Estos retratos son de víctimas indirectas. Llevan en sus manos las fotografías de un familiar asesinado o herido.
La expresión de sus rostros morenos habla en silencio de sueños truncados, rabia agolpada en la garganta y la impotencia ante la revictimización a la que los somete el Estado de Boluarte.
Pese a esto la determinación de exigir justicia no desaparece de la luz de sus miradas, dirigidas a los perpetradores de los crímenes: policías, militares y sus superiores, esos que, aunque no empuñaron las armas, dieron las órdenes del exterminio.
Los ojos de los retratados denuncian el rechazo a las élites que nació mucho antes de 2022; se remonta a la independencia y colonización del Perú.
El desprecio a los campesinos, a los indígenas, a los pobres y a los trabajadores, es la brújula de las élites peruanas que dirigen a los medios de comunicación hegemónicos que promueven un relato cargado de racismo y odio de clase contra los movilizados.

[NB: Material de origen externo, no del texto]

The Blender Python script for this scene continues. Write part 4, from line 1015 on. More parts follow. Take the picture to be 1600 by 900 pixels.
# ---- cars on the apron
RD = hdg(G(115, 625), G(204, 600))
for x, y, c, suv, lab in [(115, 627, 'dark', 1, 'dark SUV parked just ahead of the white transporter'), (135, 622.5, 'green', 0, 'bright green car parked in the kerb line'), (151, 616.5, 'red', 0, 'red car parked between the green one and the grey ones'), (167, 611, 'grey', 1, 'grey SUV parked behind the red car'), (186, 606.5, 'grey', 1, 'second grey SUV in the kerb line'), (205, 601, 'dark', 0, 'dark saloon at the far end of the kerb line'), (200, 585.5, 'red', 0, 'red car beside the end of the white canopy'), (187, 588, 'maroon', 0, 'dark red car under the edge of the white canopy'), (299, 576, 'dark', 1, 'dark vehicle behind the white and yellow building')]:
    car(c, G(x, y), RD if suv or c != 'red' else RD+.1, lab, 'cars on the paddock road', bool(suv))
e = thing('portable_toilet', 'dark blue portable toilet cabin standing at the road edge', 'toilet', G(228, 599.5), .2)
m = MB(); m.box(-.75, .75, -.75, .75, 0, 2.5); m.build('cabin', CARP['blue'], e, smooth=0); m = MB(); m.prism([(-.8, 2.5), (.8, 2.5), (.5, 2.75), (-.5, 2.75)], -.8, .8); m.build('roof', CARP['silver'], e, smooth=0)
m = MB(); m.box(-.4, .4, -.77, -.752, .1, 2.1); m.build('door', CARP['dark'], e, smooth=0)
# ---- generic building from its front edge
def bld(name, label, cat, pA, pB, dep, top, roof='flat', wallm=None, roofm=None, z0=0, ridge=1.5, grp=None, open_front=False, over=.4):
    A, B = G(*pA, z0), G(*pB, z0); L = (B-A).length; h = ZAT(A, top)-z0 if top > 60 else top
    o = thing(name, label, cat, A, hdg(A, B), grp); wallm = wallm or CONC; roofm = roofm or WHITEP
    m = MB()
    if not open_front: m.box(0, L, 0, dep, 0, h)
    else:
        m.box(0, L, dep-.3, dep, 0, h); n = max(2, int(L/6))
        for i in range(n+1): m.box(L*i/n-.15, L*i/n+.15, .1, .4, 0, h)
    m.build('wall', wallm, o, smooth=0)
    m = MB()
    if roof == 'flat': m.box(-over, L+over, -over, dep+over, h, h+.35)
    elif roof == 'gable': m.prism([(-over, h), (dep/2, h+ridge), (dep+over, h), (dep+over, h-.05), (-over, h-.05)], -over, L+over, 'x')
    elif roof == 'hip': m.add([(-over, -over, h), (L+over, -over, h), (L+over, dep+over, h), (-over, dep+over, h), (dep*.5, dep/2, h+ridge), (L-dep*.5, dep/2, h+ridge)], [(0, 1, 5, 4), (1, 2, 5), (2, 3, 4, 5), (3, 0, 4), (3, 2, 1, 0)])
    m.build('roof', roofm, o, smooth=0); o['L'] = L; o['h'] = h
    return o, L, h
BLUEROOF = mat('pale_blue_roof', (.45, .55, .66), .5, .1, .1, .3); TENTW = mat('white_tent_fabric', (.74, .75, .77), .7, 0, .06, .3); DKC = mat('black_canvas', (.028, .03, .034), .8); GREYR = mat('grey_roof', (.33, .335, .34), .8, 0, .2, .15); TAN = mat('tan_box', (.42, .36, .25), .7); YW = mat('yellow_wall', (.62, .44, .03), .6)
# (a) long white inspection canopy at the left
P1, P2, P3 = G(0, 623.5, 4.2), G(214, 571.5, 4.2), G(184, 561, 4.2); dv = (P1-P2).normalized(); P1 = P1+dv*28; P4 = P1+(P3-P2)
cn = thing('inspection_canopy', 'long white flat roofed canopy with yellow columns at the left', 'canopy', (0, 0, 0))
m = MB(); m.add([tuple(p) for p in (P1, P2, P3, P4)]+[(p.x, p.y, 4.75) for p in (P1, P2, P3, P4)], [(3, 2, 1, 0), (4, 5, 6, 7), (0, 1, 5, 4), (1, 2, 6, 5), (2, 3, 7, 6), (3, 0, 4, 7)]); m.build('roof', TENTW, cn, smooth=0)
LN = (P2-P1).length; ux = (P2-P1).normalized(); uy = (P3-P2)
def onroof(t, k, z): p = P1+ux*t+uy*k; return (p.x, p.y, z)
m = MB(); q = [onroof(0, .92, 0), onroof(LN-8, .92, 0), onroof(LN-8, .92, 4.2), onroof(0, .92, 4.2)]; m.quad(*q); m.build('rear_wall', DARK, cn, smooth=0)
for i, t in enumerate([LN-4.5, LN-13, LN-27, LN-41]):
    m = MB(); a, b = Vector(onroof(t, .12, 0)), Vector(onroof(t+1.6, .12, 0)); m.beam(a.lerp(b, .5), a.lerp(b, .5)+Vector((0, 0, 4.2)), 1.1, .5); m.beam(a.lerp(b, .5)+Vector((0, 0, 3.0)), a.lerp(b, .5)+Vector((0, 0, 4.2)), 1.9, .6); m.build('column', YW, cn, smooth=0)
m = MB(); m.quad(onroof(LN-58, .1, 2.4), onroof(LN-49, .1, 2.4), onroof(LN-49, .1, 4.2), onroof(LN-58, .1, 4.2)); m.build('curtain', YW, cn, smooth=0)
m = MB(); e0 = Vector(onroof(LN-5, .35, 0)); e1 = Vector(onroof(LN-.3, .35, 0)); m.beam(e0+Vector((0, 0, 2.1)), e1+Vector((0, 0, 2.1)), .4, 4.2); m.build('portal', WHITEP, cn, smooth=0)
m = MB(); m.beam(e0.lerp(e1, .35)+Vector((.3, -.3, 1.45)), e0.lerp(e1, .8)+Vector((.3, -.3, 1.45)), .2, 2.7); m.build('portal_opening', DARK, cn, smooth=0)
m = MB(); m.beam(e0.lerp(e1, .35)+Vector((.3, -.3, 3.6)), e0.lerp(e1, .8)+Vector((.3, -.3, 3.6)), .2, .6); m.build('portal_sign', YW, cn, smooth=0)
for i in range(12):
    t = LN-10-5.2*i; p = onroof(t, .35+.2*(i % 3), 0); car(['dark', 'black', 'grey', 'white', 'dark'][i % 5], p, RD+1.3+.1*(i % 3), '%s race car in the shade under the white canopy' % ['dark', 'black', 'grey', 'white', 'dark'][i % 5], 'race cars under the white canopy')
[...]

Este trabajo, que se expone en línea y de manera presencial en CDMX, Bogotá, Colombia; San Francisco, California; las ciudades de Redwood City y East Palo Alto en California; Nueva York y Washington en EE. UU., forma parte de las actividades de monitoreo y documentación de las actuales violaciones de derechos humanos en Perú, que realizan las organizaciones Global Exchange y Social Focus, en colaboración con medios y organizaciones aliadas como Península 360 Press, Rompeviento TV, Periodistas Unidos y el Centro de Estudios Socio jurídicos Latinoamericanos ‒CESJUL‒.
Al corte, una salida política pacífica no se vislumbra en el horizonte. Los oídos sordos y los ojos que no ven del Estado convocan cada semana a la población a protestar por el piso mínimo a lo que tienen derecho: justicia para los asesinados y participación política en la toma de decisiones.
La pregunta al gobierno de Perú -que extenderíamos a otros gobiernos de Latinoamérica donde la violencia del Estado contra el pueblo, crece día a día- es: ¿Qué cosechará un país que siembra muertos?